» Instruction: Only the lines from the start of the data through the one containing "COL = scene.collection" belong in your answer; return them exactly.

Rows from a 3D scene dataset:
..............................
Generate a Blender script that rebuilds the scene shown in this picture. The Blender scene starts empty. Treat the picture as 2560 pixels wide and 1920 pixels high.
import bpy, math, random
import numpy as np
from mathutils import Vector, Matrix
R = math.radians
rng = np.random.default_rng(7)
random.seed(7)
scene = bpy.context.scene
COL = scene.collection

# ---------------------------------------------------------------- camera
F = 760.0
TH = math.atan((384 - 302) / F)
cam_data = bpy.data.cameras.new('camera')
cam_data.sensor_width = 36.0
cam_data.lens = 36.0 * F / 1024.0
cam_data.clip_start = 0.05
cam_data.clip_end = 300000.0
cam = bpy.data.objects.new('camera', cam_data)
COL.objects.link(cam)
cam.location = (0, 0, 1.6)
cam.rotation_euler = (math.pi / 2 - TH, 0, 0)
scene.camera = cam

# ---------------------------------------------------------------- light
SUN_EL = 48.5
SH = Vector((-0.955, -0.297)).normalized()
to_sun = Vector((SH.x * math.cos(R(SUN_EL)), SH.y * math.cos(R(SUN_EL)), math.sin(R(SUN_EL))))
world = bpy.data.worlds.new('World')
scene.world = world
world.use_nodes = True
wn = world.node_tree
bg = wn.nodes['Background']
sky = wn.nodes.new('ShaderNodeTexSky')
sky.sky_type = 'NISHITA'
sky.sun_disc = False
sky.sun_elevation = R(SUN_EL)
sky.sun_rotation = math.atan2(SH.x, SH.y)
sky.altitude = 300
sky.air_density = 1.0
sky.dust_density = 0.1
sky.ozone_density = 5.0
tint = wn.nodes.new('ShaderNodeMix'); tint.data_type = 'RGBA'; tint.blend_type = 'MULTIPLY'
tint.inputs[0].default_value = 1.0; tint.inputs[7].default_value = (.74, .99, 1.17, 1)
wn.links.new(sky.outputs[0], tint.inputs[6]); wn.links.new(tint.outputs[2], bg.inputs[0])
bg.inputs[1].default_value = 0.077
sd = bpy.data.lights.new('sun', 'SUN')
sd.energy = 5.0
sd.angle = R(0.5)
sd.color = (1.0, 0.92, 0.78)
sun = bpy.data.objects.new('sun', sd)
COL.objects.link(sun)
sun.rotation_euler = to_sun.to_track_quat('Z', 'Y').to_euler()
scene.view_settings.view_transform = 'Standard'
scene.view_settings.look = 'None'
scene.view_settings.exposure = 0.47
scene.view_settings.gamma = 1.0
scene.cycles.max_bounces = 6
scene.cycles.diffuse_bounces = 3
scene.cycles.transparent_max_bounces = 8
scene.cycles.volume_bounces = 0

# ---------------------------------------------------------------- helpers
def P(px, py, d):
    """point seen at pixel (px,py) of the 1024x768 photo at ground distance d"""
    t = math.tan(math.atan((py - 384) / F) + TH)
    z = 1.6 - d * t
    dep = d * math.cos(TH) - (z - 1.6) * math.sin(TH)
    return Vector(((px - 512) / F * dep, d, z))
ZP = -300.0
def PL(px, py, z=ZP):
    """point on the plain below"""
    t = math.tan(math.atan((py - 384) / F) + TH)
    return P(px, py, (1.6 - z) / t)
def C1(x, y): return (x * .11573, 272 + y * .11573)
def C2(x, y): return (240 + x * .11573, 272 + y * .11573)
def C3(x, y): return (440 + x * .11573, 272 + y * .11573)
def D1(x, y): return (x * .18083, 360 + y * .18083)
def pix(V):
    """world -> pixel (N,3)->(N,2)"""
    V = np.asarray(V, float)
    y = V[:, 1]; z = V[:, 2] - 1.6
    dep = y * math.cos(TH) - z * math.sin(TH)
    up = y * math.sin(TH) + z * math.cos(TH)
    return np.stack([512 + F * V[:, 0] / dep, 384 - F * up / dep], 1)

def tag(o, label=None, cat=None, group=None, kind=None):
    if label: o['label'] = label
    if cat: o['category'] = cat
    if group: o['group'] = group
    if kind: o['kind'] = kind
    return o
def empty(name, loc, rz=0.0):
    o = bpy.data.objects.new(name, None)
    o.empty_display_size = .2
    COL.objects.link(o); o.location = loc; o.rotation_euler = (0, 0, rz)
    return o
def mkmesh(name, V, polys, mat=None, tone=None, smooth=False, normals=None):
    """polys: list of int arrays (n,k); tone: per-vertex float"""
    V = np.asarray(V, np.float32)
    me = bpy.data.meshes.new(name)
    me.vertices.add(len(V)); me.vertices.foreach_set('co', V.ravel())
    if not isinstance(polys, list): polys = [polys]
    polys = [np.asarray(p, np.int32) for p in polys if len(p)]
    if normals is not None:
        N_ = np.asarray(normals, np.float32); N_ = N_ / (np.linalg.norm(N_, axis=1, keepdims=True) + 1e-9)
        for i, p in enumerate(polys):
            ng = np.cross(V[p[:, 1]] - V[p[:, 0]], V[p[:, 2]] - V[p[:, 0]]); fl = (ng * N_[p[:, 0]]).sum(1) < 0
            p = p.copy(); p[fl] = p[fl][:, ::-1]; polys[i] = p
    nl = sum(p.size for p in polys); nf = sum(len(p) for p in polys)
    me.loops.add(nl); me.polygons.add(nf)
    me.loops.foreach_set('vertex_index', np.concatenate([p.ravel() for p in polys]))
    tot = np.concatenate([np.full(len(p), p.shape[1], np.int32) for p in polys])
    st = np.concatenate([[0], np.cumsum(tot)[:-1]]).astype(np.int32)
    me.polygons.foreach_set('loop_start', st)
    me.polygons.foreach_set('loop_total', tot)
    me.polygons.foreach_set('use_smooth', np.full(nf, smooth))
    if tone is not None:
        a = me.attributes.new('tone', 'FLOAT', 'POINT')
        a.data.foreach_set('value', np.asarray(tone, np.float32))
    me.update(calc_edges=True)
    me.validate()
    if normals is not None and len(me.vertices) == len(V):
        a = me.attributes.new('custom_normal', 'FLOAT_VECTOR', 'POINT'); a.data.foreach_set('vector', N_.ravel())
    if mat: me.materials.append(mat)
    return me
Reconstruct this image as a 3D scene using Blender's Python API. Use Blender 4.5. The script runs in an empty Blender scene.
..............................
» Result:
Generate a Blender script that rebuilds the scene shown in this picture. The Blender scene starts empty. Treat the picture as 2560 pixels wide and 1920 pixels high.
import bpy, math, random
import numpy as np
from mathutils import Vector, Matrix
R = math.radians
rng = np.random.default_rng(7)
random.seed(7)
scene = bpy.context.scene
COL = scene.collection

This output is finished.